In the cold winter light of Christmas Eve, the bridges that lead from the Latin Quarter to the île de la Cité were packed, as always. Visitors and tourists aimed their smartphones to capture the ruin.
Mark Tierney, visiting from Boston, didn't think he'd be affected. Then he saw it.
"It's just kind of heartbreaking," the 32-year-old lawyer said. "It feels barren, burned to the core."
In the months since fire tore through the Notre Dame Cathedral, snapping its wooden spire and sending leaden flames billowing into the sky, Parisians have been assessing the losses. Now here comes another: For the first time in more than 200 years, the iconic house of worship will be closed on Christmas.
The last event to interrupt the Christmas Mass at Notre Dame was the French Revolution, according to Karine Dalle, a spokeswoman for the Diocese of Paris. Records show that priests have celebrated the birth of Jesus at the cathedral every year since 1803, when they got the building back, she said. Services continued even through the Nazi occupation, from 1940 through 1944.
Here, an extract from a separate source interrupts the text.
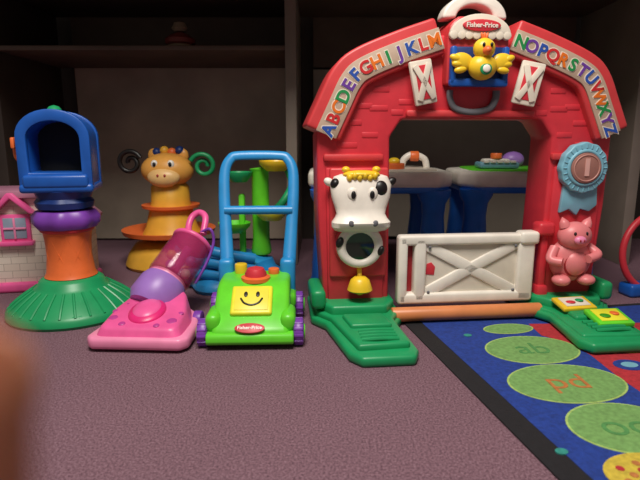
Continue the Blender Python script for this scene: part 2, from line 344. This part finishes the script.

This year, they'll be held at a nearby church. It's unclear when they'll return.
The blaze April 15 that gutted the 856-year old cathedral continues to mark the city. Cranes now soar over the Île de la Cité. Donors have pledged more than $1 billion for reconstruction, and President Emmanuel Macron has vowed to reopen the cathedral in time for the 2024 Olympics. But the prospect feels distant.
It's been a tumultuous year in France, bookended by the oft-violent "yellow vest" protests at the beginning and a series of crippling transport strikes at the end. It's the second Christmas in a row in which shops have boarded up their windows to avoid the chaos.
But last year, there was Notre Dame. This year, there isn't - not as before. It still stands, of course, but the Gothic marvel is a shadow of its former self, a skeleton that sits abandoned in a cordoned-off enclosure, drawing tourists to gawk. There's a feeling of emptiness, but also of silence: The bells no longer ring.
"What Parisians and I will miss, beyond the mass, always spectacular, is the sound of Notre Dame," said the French journalist Agnès Poirier, author of a forthcoming book about the cathedral, due to be published in April.
"The sonorous island that is the heart of Paris, île de la Cité, will remain silent for the first time in centuries," she said. "I will miss the bourdon Emmanuel chiming the twelve coups de minuit" - the stroke of midnight - "so loud and solemn, which can be heard eight miles away."
The bourdon Emmanuel is the cathedral's famous bell that miraculously survived the French Revolution.
France can be a confusing place when it comes to religion. On the one hand, this is a proudly secular republic, a place where the most heated public debates are typically over where Muslim women can - and cannot - wear headscarves and veils. On the other, France has also always been a culturally Catholic country, in which state offices close for business even on the more obscure feast days of the liturgical calendar.
But as elsewhere, the role of the Catholic church in most people's lives has vastly diminished in recent decades. In "L'archipel français," one of the best-selling books of the year, the pollster and political analyst Jérome Fourquet revealed that only 6% of the French attend Sunday Mass, and the number of Catholic priests in the country has dropped by a third in the last 65 years.
The fire at Notre Dame, arguably the most important Catholic symbol in the country, occurred against that social context: To more than a few, especially on the political right, the burning cathedral was a metaphor for a way of life that has been disappearing for a while now, and might one day vanish altogether.
Priests themselves are not sure about those metaphorical interpretations. The Rev. Yves Trocheris is the parish priest of Saint Eustache, another imposing Gothic church in central Paris, not too far from Notre Dame. He said that the destruction of Notre Dame was like a "loss in human life." Christmas this year will be different, he said. But it isn't necessarily the end of an era.
"For Parisians it's a feeling marked by sadness," Trocheris said. "The cathedral is a site that's not open for the celebration, and the cathedral is a site of continuity in French history."
"The light in Paris will not be illuminated by Notre Dame, but at the same time there is a light that comes to us from elsewhere, from god, a light that brings us joy."
The cathedral, though now dim, still draws tourists.
Enrico Rigamonte, 18, a student from Italy, stood holding his suitcase. It was his first time in Paris, he said, and he was intent on seeing Notre Dame. He was disappointed.
Why? "Because I've never seen it before," he said. He gestured at the scaffolding and the cranes.
Tierney, the Bostonian visiting with his family, once lived in Paris.
"I used to go to the Masses here," he said. "I think that regardless of your religious persuasion - if you have one - this city is fundamentally linked to this church."